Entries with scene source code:
"""
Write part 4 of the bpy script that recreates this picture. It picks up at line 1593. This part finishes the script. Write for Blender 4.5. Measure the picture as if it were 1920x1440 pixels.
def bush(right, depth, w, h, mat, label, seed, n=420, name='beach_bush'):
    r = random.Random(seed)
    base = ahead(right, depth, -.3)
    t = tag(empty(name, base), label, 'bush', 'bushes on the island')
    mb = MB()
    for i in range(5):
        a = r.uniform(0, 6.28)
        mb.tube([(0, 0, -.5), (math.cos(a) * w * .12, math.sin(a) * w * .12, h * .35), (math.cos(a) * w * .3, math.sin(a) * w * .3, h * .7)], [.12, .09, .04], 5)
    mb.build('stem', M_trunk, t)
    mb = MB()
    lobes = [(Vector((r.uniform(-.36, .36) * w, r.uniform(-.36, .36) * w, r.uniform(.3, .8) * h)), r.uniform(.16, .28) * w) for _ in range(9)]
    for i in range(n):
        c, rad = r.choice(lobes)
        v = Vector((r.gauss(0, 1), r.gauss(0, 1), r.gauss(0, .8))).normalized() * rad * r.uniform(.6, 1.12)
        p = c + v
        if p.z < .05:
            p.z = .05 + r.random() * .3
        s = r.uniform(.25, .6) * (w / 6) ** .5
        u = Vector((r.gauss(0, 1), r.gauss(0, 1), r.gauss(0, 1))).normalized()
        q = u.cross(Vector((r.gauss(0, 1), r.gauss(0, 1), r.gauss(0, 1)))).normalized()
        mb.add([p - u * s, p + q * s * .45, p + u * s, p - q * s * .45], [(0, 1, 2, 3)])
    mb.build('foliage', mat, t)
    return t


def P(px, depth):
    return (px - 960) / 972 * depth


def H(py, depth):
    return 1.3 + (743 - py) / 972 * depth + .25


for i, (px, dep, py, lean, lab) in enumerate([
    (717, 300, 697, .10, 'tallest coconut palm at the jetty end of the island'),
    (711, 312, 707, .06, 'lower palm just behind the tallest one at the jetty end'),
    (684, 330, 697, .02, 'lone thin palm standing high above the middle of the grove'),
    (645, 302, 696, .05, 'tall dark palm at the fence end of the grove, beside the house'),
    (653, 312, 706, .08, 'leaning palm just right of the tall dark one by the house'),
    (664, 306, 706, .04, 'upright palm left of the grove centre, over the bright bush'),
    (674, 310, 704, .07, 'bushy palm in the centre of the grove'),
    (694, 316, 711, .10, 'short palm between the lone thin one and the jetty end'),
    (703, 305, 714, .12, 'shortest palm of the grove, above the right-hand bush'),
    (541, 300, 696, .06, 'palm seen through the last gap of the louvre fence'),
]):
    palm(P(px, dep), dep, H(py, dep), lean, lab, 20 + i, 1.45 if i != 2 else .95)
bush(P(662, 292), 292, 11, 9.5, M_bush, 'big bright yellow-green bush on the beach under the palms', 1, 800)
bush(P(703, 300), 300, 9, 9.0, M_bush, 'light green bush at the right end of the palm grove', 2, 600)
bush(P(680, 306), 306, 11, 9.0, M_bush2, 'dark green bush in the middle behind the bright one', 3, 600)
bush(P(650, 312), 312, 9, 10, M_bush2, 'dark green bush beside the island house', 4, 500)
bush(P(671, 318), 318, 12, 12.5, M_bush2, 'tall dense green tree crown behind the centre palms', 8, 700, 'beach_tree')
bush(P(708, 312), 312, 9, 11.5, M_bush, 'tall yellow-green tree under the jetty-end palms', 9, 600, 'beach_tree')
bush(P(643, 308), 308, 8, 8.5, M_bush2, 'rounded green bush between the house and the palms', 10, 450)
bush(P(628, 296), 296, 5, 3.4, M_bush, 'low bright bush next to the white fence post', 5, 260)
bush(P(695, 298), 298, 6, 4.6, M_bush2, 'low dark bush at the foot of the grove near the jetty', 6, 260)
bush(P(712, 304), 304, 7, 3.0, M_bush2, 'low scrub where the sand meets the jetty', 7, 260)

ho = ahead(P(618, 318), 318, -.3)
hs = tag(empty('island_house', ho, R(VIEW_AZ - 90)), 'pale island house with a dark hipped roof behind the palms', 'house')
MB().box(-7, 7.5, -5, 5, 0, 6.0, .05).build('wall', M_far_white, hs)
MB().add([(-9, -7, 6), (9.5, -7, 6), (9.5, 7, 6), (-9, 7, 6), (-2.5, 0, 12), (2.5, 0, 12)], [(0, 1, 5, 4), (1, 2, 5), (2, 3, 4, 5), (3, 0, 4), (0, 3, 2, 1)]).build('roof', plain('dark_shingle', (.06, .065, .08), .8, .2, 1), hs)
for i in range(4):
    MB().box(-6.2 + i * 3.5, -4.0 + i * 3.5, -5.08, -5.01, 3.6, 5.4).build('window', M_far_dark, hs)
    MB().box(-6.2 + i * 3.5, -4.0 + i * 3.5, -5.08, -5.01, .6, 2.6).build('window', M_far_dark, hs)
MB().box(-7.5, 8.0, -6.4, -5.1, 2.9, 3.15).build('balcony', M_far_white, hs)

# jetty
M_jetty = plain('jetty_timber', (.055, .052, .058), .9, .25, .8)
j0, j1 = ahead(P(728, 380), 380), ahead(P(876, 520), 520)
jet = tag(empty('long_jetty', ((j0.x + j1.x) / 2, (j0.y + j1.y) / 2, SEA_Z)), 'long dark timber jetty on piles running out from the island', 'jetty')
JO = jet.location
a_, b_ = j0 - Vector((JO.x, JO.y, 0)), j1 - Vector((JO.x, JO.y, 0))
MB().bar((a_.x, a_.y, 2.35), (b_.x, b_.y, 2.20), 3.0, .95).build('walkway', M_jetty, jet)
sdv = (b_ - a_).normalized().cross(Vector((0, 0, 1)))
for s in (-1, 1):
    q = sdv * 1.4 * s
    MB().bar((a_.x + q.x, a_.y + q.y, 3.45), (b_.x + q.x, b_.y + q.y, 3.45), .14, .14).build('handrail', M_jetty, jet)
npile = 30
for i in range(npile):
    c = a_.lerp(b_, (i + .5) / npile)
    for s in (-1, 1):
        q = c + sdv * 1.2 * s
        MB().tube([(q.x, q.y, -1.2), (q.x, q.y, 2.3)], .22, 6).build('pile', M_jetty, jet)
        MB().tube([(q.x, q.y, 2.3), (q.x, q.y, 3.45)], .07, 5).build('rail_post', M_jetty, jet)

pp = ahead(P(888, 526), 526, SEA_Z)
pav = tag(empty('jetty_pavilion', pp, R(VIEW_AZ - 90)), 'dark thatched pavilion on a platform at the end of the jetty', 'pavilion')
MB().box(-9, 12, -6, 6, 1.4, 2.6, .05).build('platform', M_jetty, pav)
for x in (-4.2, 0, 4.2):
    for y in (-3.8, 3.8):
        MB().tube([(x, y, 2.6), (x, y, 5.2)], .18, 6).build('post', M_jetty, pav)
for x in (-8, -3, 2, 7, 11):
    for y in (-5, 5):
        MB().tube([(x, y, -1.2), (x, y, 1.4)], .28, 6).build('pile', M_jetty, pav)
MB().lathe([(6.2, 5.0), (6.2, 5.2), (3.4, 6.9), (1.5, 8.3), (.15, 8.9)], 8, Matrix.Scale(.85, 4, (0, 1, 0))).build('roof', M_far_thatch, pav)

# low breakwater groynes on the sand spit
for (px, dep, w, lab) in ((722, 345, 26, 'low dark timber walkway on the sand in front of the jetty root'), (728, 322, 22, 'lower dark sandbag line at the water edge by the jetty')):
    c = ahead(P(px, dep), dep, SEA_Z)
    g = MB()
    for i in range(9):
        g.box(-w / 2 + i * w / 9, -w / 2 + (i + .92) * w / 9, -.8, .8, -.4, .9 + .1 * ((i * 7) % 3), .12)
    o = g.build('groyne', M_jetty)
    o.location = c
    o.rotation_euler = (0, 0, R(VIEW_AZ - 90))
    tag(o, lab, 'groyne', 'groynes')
"""
"""
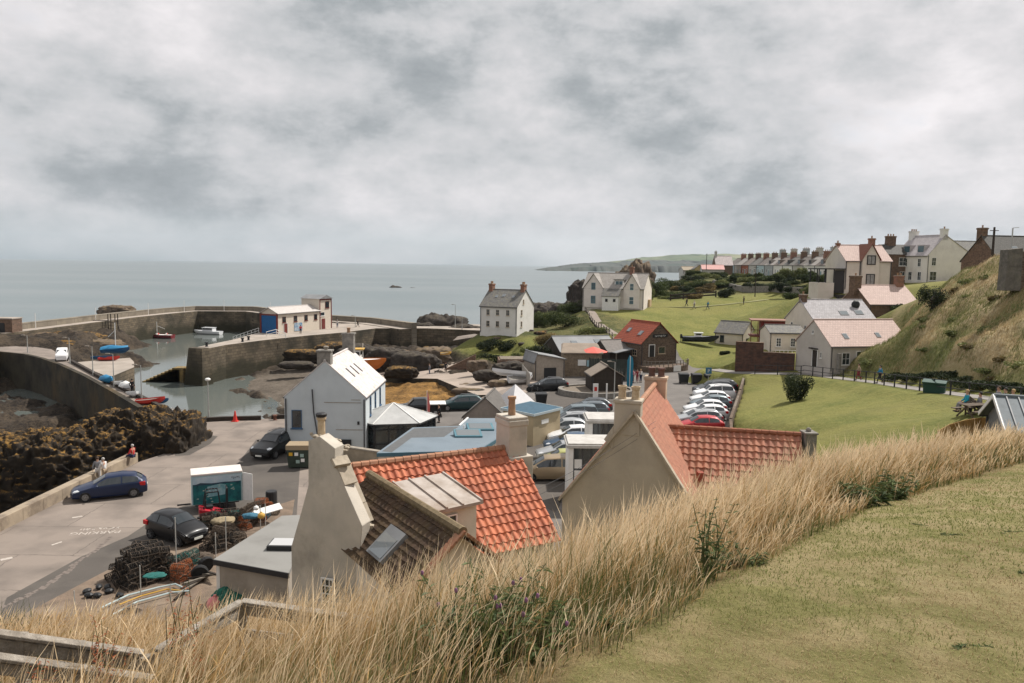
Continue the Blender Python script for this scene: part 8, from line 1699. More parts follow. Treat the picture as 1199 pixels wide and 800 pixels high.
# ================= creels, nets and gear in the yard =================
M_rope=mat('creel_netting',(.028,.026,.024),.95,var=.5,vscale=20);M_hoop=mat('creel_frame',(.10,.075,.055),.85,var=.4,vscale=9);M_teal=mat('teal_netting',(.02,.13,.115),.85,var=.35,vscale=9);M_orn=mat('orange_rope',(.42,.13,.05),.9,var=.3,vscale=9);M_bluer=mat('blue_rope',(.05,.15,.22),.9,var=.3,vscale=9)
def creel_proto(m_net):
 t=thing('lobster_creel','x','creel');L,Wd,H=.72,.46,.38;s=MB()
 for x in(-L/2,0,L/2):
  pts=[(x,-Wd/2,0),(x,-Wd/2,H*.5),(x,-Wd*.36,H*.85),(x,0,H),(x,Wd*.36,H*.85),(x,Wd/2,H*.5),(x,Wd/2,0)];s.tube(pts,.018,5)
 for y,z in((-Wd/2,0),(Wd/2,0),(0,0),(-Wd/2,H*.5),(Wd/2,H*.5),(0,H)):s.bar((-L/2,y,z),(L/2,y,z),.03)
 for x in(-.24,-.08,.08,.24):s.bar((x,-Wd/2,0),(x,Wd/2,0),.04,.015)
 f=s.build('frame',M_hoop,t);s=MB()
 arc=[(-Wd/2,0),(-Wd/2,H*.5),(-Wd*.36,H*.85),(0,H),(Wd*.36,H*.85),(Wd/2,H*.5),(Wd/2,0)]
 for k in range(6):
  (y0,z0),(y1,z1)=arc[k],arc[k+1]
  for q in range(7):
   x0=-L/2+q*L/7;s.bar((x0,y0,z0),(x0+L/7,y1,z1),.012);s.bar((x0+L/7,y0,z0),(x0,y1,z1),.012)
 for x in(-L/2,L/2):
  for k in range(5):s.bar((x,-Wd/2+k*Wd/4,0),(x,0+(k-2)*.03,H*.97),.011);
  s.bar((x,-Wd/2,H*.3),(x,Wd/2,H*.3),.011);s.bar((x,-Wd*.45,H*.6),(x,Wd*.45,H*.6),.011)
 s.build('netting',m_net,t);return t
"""
"""
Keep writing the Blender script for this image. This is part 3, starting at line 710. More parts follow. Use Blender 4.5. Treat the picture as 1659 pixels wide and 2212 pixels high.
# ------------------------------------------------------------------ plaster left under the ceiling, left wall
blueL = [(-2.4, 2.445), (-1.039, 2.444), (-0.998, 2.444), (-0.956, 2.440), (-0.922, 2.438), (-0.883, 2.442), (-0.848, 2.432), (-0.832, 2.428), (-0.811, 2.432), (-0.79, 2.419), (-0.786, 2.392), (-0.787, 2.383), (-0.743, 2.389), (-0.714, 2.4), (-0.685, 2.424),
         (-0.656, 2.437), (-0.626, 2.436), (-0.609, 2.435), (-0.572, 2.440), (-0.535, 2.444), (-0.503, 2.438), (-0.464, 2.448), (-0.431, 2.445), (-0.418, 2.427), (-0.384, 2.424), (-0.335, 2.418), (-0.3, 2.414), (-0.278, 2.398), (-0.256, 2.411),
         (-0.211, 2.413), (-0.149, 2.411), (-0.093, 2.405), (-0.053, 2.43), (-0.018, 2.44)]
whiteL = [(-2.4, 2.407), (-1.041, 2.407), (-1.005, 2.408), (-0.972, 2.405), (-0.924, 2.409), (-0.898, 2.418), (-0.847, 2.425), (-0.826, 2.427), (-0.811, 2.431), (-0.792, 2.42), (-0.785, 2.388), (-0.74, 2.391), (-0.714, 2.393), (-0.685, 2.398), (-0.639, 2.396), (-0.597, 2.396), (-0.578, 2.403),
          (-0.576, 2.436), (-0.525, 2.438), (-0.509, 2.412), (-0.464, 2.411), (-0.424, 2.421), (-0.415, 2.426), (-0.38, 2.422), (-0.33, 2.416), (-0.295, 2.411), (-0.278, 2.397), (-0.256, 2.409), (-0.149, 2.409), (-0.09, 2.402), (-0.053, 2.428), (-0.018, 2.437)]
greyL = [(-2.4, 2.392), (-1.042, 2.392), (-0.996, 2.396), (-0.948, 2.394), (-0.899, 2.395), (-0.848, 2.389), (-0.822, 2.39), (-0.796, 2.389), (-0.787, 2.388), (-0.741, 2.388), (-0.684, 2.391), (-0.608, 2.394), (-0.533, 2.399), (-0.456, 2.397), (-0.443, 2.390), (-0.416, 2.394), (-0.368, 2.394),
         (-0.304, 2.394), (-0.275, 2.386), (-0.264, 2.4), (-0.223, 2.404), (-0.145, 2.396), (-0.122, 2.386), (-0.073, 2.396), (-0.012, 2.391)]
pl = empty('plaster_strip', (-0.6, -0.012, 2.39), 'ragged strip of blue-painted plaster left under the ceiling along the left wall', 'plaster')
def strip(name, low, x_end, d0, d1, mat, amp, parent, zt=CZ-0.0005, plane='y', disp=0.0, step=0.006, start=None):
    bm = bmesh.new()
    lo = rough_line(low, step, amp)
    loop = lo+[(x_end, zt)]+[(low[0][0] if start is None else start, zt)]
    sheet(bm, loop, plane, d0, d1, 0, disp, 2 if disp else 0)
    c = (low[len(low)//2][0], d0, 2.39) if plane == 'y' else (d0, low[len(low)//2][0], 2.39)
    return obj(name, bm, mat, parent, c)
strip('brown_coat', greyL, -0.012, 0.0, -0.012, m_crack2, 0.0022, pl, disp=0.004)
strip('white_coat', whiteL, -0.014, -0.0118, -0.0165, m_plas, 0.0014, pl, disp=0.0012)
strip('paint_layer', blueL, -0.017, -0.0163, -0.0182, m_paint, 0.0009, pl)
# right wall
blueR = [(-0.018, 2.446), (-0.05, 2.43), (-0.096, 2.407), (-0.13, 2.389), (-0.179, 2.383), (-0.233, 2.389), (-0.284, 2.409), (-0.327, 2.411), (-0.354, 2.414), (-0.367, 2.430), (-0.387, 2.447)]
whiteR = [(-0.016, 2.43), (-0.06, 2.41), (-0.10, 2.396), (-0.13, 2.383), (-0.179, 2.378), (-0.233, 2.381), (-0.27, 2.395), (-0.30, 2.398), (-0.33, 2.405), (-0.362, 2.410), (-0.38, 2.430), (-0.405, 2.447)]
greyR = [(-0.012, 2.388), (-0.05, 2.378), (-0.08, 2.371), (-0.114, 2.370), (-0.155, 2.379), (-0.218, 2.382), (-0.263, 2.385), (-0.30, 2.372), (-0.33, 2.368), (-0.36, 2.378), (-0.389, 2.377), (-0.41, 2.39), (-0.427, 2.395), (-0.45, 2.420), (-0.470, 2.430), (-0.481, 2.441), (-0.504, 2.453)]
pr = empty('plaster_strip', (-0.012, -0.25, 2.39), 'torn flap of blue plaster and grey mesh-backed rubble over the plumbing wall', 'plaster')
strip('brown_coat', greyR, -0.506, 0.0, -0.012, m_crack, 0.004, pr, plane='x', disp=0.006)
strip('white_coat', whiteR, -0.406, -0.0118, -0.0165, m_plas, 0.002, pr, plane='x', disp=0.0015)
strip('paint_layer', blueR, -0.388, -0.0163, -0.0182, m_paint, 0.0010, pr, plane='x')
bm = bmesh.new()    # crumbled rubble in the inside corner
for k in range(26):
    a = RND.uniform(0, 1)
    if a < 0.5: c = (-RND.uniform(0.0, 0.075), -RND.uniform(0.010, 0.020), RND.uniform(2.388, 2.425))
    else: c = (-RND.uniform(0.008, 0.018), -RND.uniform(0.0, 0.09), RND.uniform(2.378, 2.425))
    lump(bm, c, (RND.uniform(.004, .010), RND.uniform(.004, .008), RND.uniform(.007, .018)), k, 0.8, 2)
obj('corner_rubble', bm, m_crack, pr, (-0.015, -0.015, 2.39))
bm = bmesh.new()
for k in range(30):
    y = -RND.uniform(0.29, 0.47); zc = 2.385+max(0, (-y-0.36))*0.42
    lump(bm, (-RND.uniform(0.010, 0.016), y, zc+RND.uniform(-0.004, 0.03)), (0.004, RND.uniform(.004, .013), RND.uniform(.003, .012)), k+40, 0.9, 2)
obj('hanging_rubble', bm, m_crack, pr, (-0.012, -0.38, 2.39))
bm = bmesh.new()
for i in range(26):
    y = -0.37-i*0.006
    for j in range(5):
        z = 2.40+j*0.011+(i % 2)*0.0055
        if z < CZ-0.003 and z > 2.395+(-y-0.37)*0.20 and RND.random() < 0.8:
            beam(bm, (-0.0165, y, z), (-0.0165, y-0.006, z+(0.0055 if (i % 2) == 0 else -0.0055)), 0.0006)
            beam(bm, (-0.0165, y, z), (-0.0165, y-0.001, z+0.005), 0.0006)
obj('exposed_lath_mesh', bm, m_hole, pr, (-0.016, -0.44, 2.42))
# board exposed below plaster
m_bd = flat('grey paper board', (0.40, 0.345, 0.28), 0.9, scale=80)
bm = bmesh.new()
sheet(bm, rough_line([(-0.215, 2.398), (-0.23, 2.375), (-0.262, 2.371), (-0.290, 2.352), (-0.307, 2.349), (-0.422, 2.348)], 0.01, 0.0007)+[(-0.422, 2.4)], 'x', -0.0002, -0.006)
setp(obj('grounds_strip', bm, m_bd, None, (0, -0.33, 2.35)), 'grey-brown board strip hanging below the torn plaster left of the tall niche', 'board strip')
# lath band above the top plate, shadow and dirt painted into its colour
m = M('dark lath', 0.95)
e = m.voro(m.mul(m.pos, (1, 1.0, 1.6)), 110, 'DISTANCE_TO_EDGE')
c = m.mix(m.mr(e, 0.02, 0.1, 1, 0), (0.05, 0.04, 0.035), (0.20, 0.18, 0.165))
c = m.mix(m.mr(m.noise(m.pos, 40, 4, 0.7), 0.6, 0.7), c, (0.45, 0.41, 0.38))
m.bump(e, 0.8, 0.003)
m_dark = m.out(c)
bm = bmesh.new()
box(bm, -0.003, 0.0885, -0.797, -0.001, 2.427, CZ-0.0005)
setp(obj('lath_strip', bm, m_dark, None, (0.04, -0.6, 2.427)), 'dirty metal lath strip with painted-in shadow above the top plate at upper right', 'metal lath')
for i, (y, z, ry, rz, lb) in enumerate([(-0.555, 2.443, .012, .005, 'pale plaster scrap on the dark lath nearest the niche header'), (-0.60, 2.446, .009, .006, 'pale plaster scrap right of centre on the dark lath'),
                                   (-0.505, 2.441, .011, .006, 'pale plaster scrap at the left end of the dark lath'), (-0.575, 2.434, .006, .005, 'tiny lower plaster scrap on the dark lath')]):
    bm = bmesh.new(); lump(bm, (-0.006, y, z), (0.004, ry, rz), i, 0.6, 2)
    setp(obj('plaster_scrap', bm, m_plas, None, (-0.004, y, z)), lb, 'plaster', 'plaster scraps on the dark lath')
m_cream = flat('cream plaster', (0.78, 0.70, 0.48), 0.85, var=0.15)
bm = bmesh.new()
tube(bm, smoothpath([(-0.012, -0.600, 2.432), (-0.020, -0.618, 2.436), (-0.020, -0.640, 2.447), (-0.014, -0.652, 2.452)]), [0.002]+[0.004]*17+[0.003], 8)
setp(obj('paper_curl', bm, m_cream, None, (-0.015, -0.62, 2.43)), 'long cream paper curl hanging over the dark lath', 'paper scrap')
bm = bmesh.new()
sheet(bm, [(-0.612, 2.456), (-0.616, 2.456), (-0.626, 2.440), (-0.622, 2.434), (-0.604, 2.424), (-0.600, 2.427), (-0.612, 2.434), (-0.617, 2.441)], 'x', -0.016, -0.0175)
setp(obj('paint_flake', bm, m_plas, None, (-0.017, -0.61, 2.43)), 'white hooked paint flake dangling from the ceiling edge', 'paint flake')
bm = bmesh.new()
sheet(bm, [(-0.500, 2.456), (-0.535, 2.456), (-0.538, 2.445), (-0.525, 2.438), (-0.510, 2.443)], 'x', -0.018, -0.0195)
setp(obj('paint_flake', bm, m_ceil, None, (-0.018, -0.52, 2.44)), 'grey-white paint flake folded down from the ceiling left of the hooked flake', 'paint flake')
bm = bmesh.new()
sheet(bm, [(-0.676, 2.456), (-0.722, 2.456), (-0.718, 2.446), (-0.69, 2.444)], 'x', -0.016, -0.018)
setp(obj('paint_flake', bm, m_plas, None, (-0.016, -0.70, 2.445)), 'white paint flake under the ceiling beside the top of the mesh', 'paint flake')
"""
[WHAT TO WORK ON] Copy out exactly the lines running from the one with "Write part 4" to the one with "return 1.3 +", including both ends, and nothing more.

[CORRECT RESULT]
Write part 4 of the bpy script that recreates this picture. It picks up at line 1593. This part finishes the script. Write for Blender 4.5. Measure the picture as if it were 1920x1440 pixels.
def bush(right, depth, w, h, mat, label, seed, n=420, name='beach_bush'):
    r = random.Random(seed)
    base = ahead(right, depth, -.3)
    t = tag(empty(name, base), label, 'bush', 'bushes on the island')
    mb = MB()
    for i in range(5):
        a = r.uniform(0, 6.28)
        mb.tube([(0, 0, -.5), (math.cos(a) * w * .12, math.sin(a) * w * .12, h * .35), (math.cos(a) * w * .3, math.sin(a) * w * .3, h * .7)], [.12, .09, .04], 5)
    mb.build('stem', M_trunk, t)
    mb = MB()
    lobes = [(Vector((r.uniform(-.36, .36) * w, r.uniform(-.36, .36) * w, r.uniform(.3, .8) * h)), r.uniform(.16, .28) * w) for _ in range(9)]
    for i in range(n):
        c, rad = r.choice(lobes)
        v = Vector((r.gauss(0, 1), r.gauss(0, 1), r.gauss(0, .8))).normalized() * rad * r.uniform(.6, 1.12)
        p = c + v
        if p.z < .05:
            p.z = .05 + r.random() * .3
        s = r.uniform(.25, .6) * (w / 6) ** .5
        u = Vector((r.gauss(0, 1), r.gauss(0, 1), r.gauss(0, 1))).normalized()
        q = u.cross(Vector((r.gauss(0, 1), r.gauss(0, 1), r.gauss(0, 1)))).normalized()
        mb.add([p - u * s, p + q * s * .45, p + u * s, p - q * s * .45], [(0, 1, 2, 3)])
    mb.build('foliage', mat, t)
    return t


def P(px, depth):
    return (px - 960) / 972 * depth


def H(py, depth):
    return 1.3 + (743 - py) / 972 * depth + .25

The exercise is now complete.